No visit to Cairo can be complete without a walk around that Arabian Nights Bazaar — the Khan al Khaleli. It’s a labyrinth of alleys and lanes with a wonderful medieval atmosphere and some of the shop-owners assured us that their ancestors had set up their establishments in the Middle Ages. Most of the glittering gold shops have a modern look, but many of the others seemed to have remained unchanged for centuries.

We found the atmosphere very magical, friendly. When we had absorbed as much as we could, we relaxed for coffee and a bite at the pavement cafe of Al Fishawi and watched the world go by. This cafe claims to have been serving customers uninterruptedly since 1773 so, possibly, the friendly cats that purred and brushed past our feet were descendants of those brought in by the gourmet French when they introduced their customs and cuisine into Egypt. 

On our last night in Cairo, we had a Dinner Cruise around the harbour. The wines were French, the buffet spread lavish, the belly dancer was more enthusiastic than skilled but the whirling, twirling, male dancer was incredible.

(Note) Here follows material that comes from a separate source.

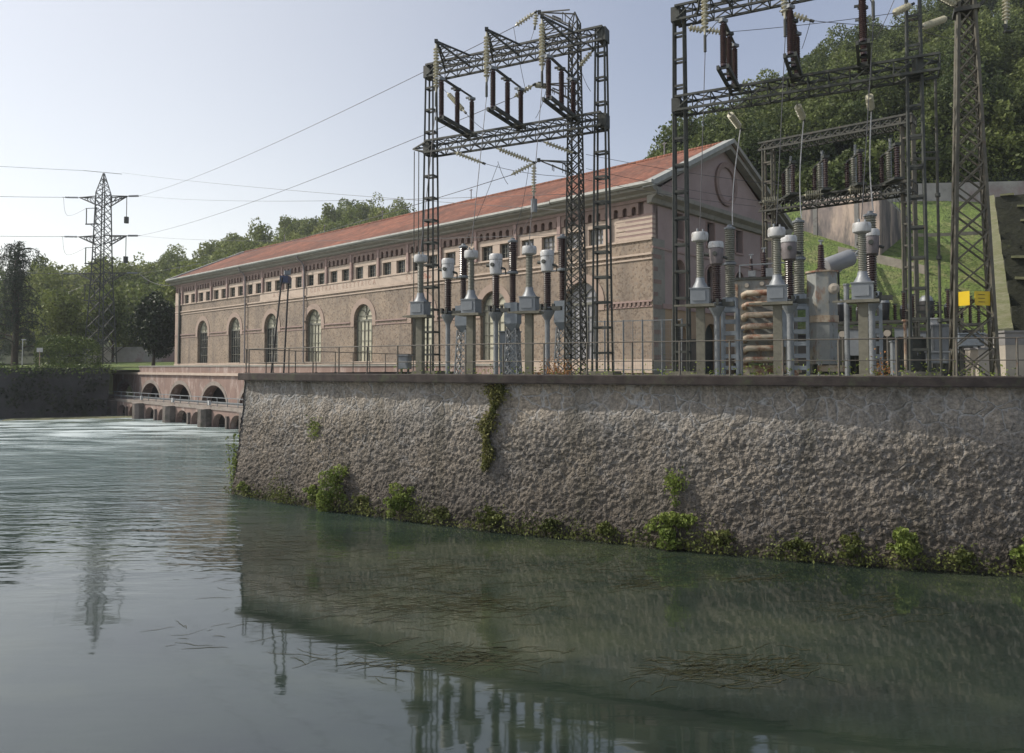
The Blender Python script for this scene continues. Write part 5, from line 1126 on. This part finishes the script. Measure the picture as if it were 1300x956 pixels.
# ------------------------------------------------------------------ breaker row on table frames
def pot_breaker(label):
    root = T('tank_breaker', label, 'breaker', (0, 0, GZ), BA, 'low black pot breakers on table frames')
    mb = MB()
    for x in (-.85, .85):
        for y in (-.5, .5): mb.box(x, y, 1.25, .09, .09, 2.5)
    mb.box(0, -.5, 2.5, 1.9, .1, .12).box(0, .5, 2.5, 1.9, .1, .12).box(-.85, 0, 2.5, .1, 1, .12).box(.85, 0, 2.5, .1, 1, .12).box(0, -.5, 2.2, 1.9, .07, .07); mb.build('table_frame', 'towerdark', root)
    MB().lathe([(.17, 2.56), (.26, 2.75), (.29, 3.2), (.29, 3.42)], (-.5, -.1, 0), n=16).build('pot', 'black', root, smooth=True)
    MB().lathe([(.29, 3.42), (.27, 3.56), (.16, 3.68), (.05, 3.7)], (-.5, -.1, 0), n=16).build('pot_cap', 'galv', root, smooth=True)
    for i, (x, h, mm) in enumerate(((.02, .75, 'brown'), (.4, 1.35, 'brown'), (.78, 1.2, 'brown'))):
        bo = MB().lathe(ribs(.06, .1, 2.56, 2.56+h, .1), (x, .1*i, 0)).build('bushing', mm, root); MB().box(x, .1*i, 2.6+h, .22, .1, .07).build('terminal', 'steel', bo)
    MB().box(.35, -.25, 1.55, .75, .5, 1.3).build('cabinet', 'boxgrey', root)
    MB().lathe([(.05, 0), (.16, .04), (.16, .16)], (-.35, -.35, 1.95), (-.35, -3, 1.9), 12).bar((-.35, -.3, .3), (-.35, -.3, 1.9), .06).build('handwheel', 'pier', root)
    MB().box(-.3, .1, 1.4, .35, .4, 1.6).build('pipe_bank', 'towerdark', root); return root
pbk = pot_breaker('x')
for k, (px, Y, lb) in enumerate(((1080, 36.5, 'low black pot breaker on a table frame, left one beside the rusty transformer'), (1137, 35.5, 'low black pot breaker on a table frame, middle one before the grass slope'), (1193, 34.5, 'low black pot breaker on a table frame, right one behind the lattice tower'), (1052, 40.5, 'far black pot breaker partly hidden behind the octagonal tank'), (1108, 40, 'far black pot breaker behind the rightmost post transformer'), (1165, 39, 'far black pot breaker seen through the right gantry column'), (1222, 38, 'far black pot breaker seen through the lattice tower'))):
    loc = (xat(px, Y), Y, GZ+.1)
    if k == 0: pbk.location = loc; pbk['label'] = lb
    else: dup(pbk, loc, lb)
def cabinet(px, Y, w_, d_, h, z0, m_, label, name='control_cabinet', cat='cabinet'):
    q = pt(px, Y); root = T(name, label, cat, (q.x, q.y, GZ), BA+.1)
    MB().box(0, 0, z0+h/2, w_, d_, h).build('body', m_, root); MB().box(0, -.02, z0+h+.03, w_+.08, d_+.1, .05).build('lid', m_, root)
    dr = MB().box(0, -d_/2-.01, z0+h/2, w_*.84, .025, h*.86).build('door', m_, root); MB().box(w_*.3, -d_/2-.035, z0+h/2, .03, .03, .12).build('handle', 'galv', dr)
    if z0 > .2: MB().box(-w_*.35, 0, z0/2, .07, .07, z0).box(w_*.35, 0, z0/2, .07, .07, z0).build('legs', 'steel', root)
    return root
cabinet(1194, 27.5, .5, .45, 1.0, .95, 'boxgrey', 'upright grey cabinet left of the lattice tower foot')
cabinet(1190, 25.2, .62, .4, .36, .55, 'boxgrey', 'small wide grey box on legs just behind the railing at the tower')
cabinet(1186, 28.5, .35, .3, .36, 1.9, 'white', 'small white box on a post right of the right gantry column')
cabinet(514, 29.5, .42, .35, .52, .35, 'boxgrey', 'small grey meter box at the foot of the leftmost transformer post')
cabinet(1155, 30, .8, .6, 1.3, .3, 'steel', 'dark cabinet on legs behind the right gantry column')
cabinet(648, 33.5, .8, .6, 1.9, .1, 'bluegrey', 'pale blue-grey cabinet behind the middle breakers in front of the window')
cabinet(1232, 31, .9, .6, .5, 1.3, 'bluegrey', 'pale grey-blue tank box glimpsed through the lattice tower')
for k, (px, Y, w__, h__, m__, lb) in enumerate(((1012, 38, 1.1, 2.0, 'black', 'dark cabinet behind the gap between the rusty tanks'), (1066, 38.5, 1.0, 1.7, 'steel', 'low dark cabinet right of the octagonal tank'), (1122, 38.5, 1.0, 1.9, 'black', 'dark tall cabinet behind the middle pot breaker'), (1143, 33, .7, 1.5, 'boxgrey', 'grey cabinet under the middle pot breaker'), (1170, 37, 1.1, 1.8, 'steel', 'wide dark cabinet behind the foot of the right gantry column'), (1216, 36, 1.2, 2.1, 'black', 'dark cabinet glimpsed between the tower legs'), (1262, 35, .9, 1.9, 'piergrey', 'grey stone-coloured cabinet right of the tower foot'), (880, 34, .9, 1.6, 'black', 'dark cabinet in the shade by the gable door'))): cabinet(px, Y, w__, .7, h__, .05, m__, lb)
q = pt(1246, 28.5); st = T('stone_plinth', 'square pale pink stone plinth behind the lattice tower foot', 'plinth', (q.x, q.y, GZ), .1); MB().box(0, 0, .55, .78, .7, 1.1).build('block', 'pier', st); MB().box(0, 0, 1.13, .84, .76, .07).build('top_slab', 'piergrey', st)
q = pt(1281, 29.5); st = T('concrete_pier', 'pale concrete pier with grey cap at the right edge of the yard', 'pier', (q.x, q.y, GZ), 0); MB().box(0, 0, .65, .75, .75, 1.3).build('shaft', 'pier', st); MB().box(0, 0, 1.55, .78, .78, .5).box(0, 0, 1.83, .9, .9, .08).build('cap', 'piergrey', st)
MB().box(.48, -.1, .8, .2, .6, 1.5).build('side_slab', 'pier', st)
# thin pipes and posts in the yard
for px, Y, z1_, lb in ((1076, 26, 3.3, 'pale steel pipe post left of the rightmost transformer post'), (1150, 27, 2.1, 'thin rusty pipe post before the middle pot breaker'), (942, 30, 1.9, 'short thin pipe post in front of the rusty cooling pipes'), (1000, 28, 1.5, 'short pale pipe post beside the rusty tank'), (1040, 33, 4.4, 'thin steel pole behind the octagonal tank')):
    q = pt(px, Y); o_ = MB().tube((q.x, q.y, GZ), (q.x, q.y, GZ+z1_), .05 if px != 1076 else .09, 10).lathe([(.11, 0), (.11, .06)], (q.x, q.y, GZ+z1_)).build('pipe_post', 'galv' if px != 1150 else 'transpipe', org=(q.x, q.y, GZ)); tag(o_, lb, 'post')
# leaning floodlight mast
fa = T('floodlight_mast', 'two leaning black poles carrying a blue platform and floodlight at the wall end', 'floodlight', tuple(at(352, 470, 37)), 0)
A_ = at(344, 476, 37)-at(352, 470, 37); B_ = at(358, 352, 37)-at(352, 470, 37); C_ = at(360, 476, 37.5)-at(352, 470, 37); D_ = at(366.5, 352, 37.5)-at(352, 470, 37)
MB().tube(A_, B_, .045).build('pole', 'black', fa); MB().tube(C_, D_, .045).build('pole', 'black', fa)
E_ = (B_+D_)/2; MB().box(E_.x, E_.y, E_.z-.12, .42, .5, .36).build('platform', 'bluebox', fa); MB().box(E_.x+.1, E_.y, E_.z+.22, .3, .3, .2, .4).bar(E_, E_+Vector((.28, 0, .42)), .05).build('floodlight', 'boxgrey', fa)
# mesh fence in front of the building corner
fn = T('wire_fence', 'framed wire mesh fence panels in front of the power house corner', 'fence', (pt(722, 39).x, 39, GZ)); o3 = (pt(722, 39).x, 39, GZ)
a = pt(722, 40); b_ = pt(866, 37.5); fm = MB(); wm_ = MB(); n = 6
for k in range(n+1):
    q = a+(b_-a)*(k/n); MB().box(q.x, q.y, GZ+1.45, .08, .08, 2.9).build('post', 'galv', fn, org=o3)
    if k < n:
        r_ = a+(b_-a)*((k+1)/n)
        for z in (.3, 2.85): fm.bar(v3(q, GZ+z), v3(r_, GZ+z), .045)
        fm.bar(v3((q+r_)/2, GZ+.3), v3((q+r_)/2, GZ+2.85), .03)
        for j in range(1, 8): t = j/8; p_ = q+(r_-q)*t; wm_.bar(v3(p_, GZ+.3), v3(p_, GZ+2.85), .005)
        for j in range(1, 12): wm_.bar(v3(q, GZ+.3+j*.21), v3(r_, GZ+.3+j*.21), .005)
fm.build('rail', 'galv', fn, org=o3); wm_.build('mesh', 'galv', fn, org=o3)

# ------------------------------------------------------------------ pylon on the far bank
py_ = pt(127, 106); org = (py_.x, py_.y, 5.2); pl_ = T('pylon', 'tall steel transmission pylon with three pairs of arms on the far left bank', 'pylon', org)
U3 = Vector((.99, -.12, 0)); N3 = Vector((.12, .99, 0)); zt_ = zat(220, 106); ZA = [zat(250, 106), zat(300, 106), zat(347, 106)]
mb = MB(); zk = ZA[0]+.6
lattice(mb, (py_.x, py_.y, 5.2), (py_.x, py_.y, ZA[2]), (3.1, 3.1), (1.9, 1.9), U3, N3, 7, .13, .075, 'x'); lattice(mb, (py_.x, py_.y, ZA[2]), (py_.x, py_.y, zk), (1.9, 1.9), (1.35, 1.35), U3, N3, 11, .12, .07, 'x'); lattice(mb, (py_.x, py_.y, zk), (py_.x, py_.y, zt_), (1.35, 1.35), (.1, .1), U3, N3, 4, .09, .05, 'x')
mb.build('tower_body', 'steel', pl_, org=org); tipsL, tipsR = [], []
for z in ZA:
    for s_ in (-1, 1):
        tip = Vector((py_.x, py_.y, z))+U3*3.75*s_; mb = MB()
        for q in (-.65, .65):
            for dz in (0, -1.3): mb.bar(Vector((py_.x, py_.y, z+dz))+N3*q+U3*.6*s_, tip, .12)
        for k in (.33, .66):
            for q in (-.65, .65): a = Vector((py_.x, py_.y, z))+N3*q*(1-k)+U3*(.6+3.15*k)*s_; mb.bar(a, a-Vector((0, 0, 1.3*(1-k))), .07); mb.bar(a, Vector((py_.x, py_.y, z-1.3*(1-k+.3)))+N3*q*(1-k+.3)+U3*(.6+3.15*(k-.3))*s_, .05)
        mb.build('cross_arm', 'steel', pl_, org=org); (tipsL if s_ < 0 else tipsR).append(tip)
    if True:
        p = Vector((py_.x, py_.y, z-3.9))-U3*.7; mb = MB(); mb.bar(p, p-U3*2.0, .16); mb.bar(p+Vector((0, 0, 2.3)), p+Vector((0, 0, 2.3))-U3*2.0, .08)
        for k in (.4, 1.9): mb.bar(p-U3*k, p-U3*k+Vector((0, 0, 2.3)), .1)
        mb.bar(p-U3*1.3, Vector((py_.x, py_.y, z-4.8))-U3*.7, .08); mb.build('switch_frame', 'steel', pl_, org=org)
mb = MB().bar(v3(py_, zt_)-U3*3.2+Vector((0, 0, .5)), v3(py_, zt_)+U3*2.8-Vector((0, 0, .2)), .06); mb.build('earth_peak', 'steel', pl_, org=org)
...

He spun his skirts into discs, fans, umbrellas, even created a baby wrapped in swaddling clothes! He did all this without missing a beat while weaving his way through the tables, not colliding into anyone, not pausing for even an instant. It was a virtuoso performance and we’ve not seen anything to match it anywhere else in the world. 

We said au revoir, not goodbye, as we crossed the Nile for the last time. They say that it has not only sustained this ancient civilisation for millennia but it also has a magical property. Those who have tasted the waters of the Nile will always return.